Many are still worried Treisman could face misdemeanor prosecution — the case was referred to the Seattle City Attorney's Office, which is reviewing the incident. Some cyclists say the recent spotlight on Critical Mass increases awareness about the rights of cyclists; others are angrier than ever at police and drivers for what they say is a pervasive lack of road respect.

Some cyclists also worry that given the situation, unwanted, anti-cop rebel riders could create an anarchist mood at tonight's event, something more often seen at larger Critical Mass events in cities like San Francisco.

"I bet that this is the biggest Mass in years," said Joby Lafky, a software engineer and longtime Critical Mass rider. "I just hope riders approach it with the right attitude, peacefully. I hope there isn't unnecessary confrontation."

Seattle Police Department spokeswoman Deb Brown said the department would have additional officers on duty tonight to monitor the Critical Mass ride because of the expected increase in turnout. Critical Mass is held in Seattle on the last Friday of every month, usually starting at 5:30 p.m. at Westlake Center.

Treisman, 30, and another rider, 18-year-old Jason Brien, both of Seattle, were arrested on June 30 by sheriff's detectives after Brien blocked a downtown intersection to allow hundreds of bikers to stick together through changing traffic signals. The move, called "corking," is common. But it often infuriates drivers.

Brien was not charged in connection with the incident.

Critical Mass participants said the detectives, wearing plain clothes and driving an unmarked van, appeared to be motorists with a case of "road rage" over the traffic delay.

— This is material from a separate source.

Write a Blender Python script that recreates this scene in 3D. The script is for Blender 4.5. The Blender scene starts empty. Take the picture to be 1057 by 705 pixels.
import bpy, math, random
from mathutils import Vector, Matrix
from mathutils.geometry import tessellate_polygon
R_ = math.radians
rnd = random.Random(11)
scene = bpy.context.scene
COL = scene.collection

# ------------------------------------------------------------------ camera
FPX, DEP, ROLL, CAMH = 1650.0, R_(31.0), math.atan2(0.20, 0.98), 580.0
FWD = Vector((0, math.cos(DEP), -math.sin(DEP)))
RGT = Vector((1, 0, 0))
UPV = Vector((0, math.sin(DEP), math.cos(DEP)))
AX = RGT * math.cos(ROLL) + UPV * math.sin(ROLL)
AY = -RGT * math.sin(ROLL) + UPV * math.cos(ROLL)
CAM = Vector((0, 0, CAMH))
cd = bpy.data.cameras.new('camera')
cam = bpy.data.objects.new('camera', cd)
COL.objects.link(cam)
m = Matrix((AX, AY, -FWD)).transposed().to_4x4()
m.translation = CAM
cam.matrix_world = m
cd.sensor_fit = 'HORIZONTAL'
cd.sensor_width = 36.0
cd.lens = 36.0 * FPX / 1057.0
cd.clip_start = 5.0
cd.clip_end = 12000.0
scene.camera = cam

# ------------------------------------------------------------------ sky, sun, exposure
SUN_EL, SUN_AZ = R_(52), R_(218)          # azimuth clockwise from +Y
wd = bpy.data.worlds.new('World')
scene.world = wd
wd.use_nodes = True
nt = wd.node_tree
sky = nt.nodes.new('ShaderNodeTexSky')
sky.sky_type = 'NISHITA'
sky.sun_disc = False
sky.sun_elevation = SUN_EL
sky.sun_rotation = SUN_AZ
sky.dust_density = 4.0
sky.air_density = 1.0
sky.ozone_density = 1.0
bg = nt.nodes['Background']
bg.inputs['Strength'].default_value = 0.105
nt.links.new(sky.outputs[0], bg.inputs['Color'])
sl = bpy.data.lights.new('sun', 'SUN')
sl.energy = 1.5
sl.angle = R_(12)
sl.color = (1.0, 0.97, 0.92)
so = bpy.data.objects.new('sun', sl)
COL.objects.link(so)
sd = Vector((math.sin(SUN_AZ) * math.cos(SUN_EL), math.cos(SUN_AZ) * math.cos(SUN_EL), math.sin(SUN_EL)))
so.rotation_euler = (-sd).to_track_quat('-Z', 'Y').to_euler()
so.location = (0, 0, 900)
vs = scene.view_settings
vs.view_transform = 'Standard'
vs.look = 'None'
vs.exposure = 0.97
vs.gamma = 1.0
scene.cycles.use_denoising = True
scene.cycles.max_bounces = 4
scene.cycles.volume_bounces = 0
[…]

A sheriff's spokesman said the four detectives, who were working as Metro Transit police, identified themselves as law-enforcement officers before arresting the men.

The Sheriff's Office contends Treisman continued to physically fight with the deputies after they identified themselves. Treisman said he stopped fighting as soon as the detectives identified themselves. Sheriff's spokesman Sgt. John Urquhart said the department has not been asked to investigate the incident internally.

Since the arrests, bicycle blogs and Internet message boards around the region have been buzzing.

On one message board, cyclists debated whether to wear fake sheriff's badges to tonight's event to protest last month's clash. Some, though, worried the move would be interpreted as a mockery of all law enforcement, including Seattle police — who many cyclists say are supportive.

The recent arrests also ignited a long-simmering debate about whether the mass bike demonstrations are a good way for cyclists' to pursue greater respect on the road.

"CM events create hate," one person wrote on a popular cyclist site.

Charles Redell, a Critical Mass rider, said he sees last month's arrests as a civil-rights issue, not as a problem between cyclists and cops or cyclists and drivers.

"The prosecutors weighed the evidence and made the right decision, and that makes me feel good and safe in my city."

He has reconsidered how drivers perceive him since the incident, though. "I've been more aware of how I hold myself when I'm riding, making sure my hand signals are really clear," Redell said.

For other cyclists, bad feelings brought up by last month's ride still fester.

"It's kind of scary. People are arrested every single time. The cops will follow you, harass you, pick people off and give them tickets," said April Holmquist, a Capitol Hill bike-shop employee and Critical Mass rider. "There's always been tension, but this was over the top. It's just getting worse and worse."